Forse questa è la più pesante eredità dell'epoca della competizione
iperliberista: gli altri non sono né amici né compagni, ma solamente
concorrenti. Il rapporto con l'altro suscita paura, aggressività,
competizione, o per lo meno sospetto, imbarazzo. La de-solidarizzazione
è
la chiave di volta del sistema sociale precarizzato. Ciascuno deve
condurre
la propria gara da solo, e uno su un milione (magari facendo
pompini al
presidente o leccando il culo al sindaco) ce la farà.

Il
cervello collettivo sembra esploso, incapace di ricomporsi, di
rimettersi a funzionare in maniera solidale. La parola stessa
solidarietà
significa ormai solo aiuto a chi ha perso tutto, ambulanza
che arriva a
salvare i moribondi. Non più unione sociale con chi vive
una condizione di
sfruttamento che è diversa dalla tua ma in fondo
uguale.
La paura dell'altro non è soltanto un fatto psicologico. Ha
radici
materiali molto solide. E' paura che qualcuno possa prendere il
tuo posto
di lavoro, che qualcuno possa occupare la casa cui tu pensi
di avere più
diritto, e così via.
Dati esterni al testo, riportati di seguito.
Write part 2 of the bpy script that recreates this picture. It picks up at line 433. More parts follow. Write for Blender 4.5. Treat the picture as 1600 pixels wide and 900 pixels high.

Ma se resta così siamo fottuti.

Qualche speranza di ottenere quello che ci spetta potremo averla solo
se
apriremo la porta, se affronteremo uniti il nemico comune, che a
Bologna ha
la faccia antipatica di un sindaco arrogante, in Italia ha
la faccia
clownesca di un presidente del consiglio truffatore, nel
mondo la faccia
multicolore del capitalismo liberista che ha distrutto
il futuro.
In questa città, tanto per cominciare, potremmo passarci la
voce, e uscire
di casa tutti insieme, gli osti del Pratello e i
baristi di piazza
Aldrovandi, gli studenti che si siedono per terra e
quelli cacciati dal
loro centro sociale, i ciclisti senza piste
ciclabili e i dipendenti
dell'ATC, gli operai in cassa integrazione e
quelli che ancora non sono in
cassa integrazione ma presto rischiano
di finirci.

Tutti insieme avremmo una forza che isolati non abbiamo.
Isolati abbiamo perso fino ad ora tutte le battaglie. Ma la guerra
potremmo
ancora vincerla, se isolati non fossimo più.